THURSTON MOORE (ed.) Mix Tape: The Art Of Cassette Culture (Universe Publishing)

If ever a book wanted to be on the fast-track to hipster coffee table acceptance then this must surely be the one. Curated by Thurston Moore of Sonic Youth, “Mix Tape” is shaped to the proportions of a cassette, and solicits contributions from alternative culture figures such as Allison Anders, DJ Spooky, Damon & Naomi, Dean Wareham, Jim O’Rourke and John Zorn (although, interestingly, none of Moore’s bandmates).

And yes, as an affectionate celebration of and requiem for the mix tape it certainly does the job, over 96 pages of lovingly annotated and artily cut and pasted inlays and ropey old Memorex, Sony and Fuji media. Avant-gardner Tony Conrad takes it way, way back with a 1960 reel-to-reel soundclash featuring The Everly Brothers, Ritchie Valens and Pierre Henry; Allison Anders recalls setting her UCSB rock ‘n’ roll film and soundtrack class a project to create mix tapes of the soundtracks to their lives.
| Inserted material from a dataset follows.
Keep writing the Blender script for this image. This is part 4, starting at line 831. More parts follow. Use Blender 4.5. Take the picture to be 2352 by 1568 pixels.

There’s even an occasional nod to the technology involved: Jim O’Rourke presents a cannibalised cassette mangler, Thurston asserts with utter reasonableness “A cassette rocking at normal bias will bring healing analog tones to the ear-heart” and Maxell, TDK and Phillips get a nod in the thank yous.

“In loving memory of the audiocassette tape”, reads the acknowledgement, and as the short-lived phenomena of the mix CD gives way to the atomised intangibility of the playlist, this sweet epitaph attempts to capture the culture, the enthusiasm, heck, the playful friendliness that ensued when people first realised (in Thurston’s case on reading that rock critic Robert Christgau had assembled a tape of Clash b-sides) they had access to technology able to reshape the past into something more personal and meaningful for the present.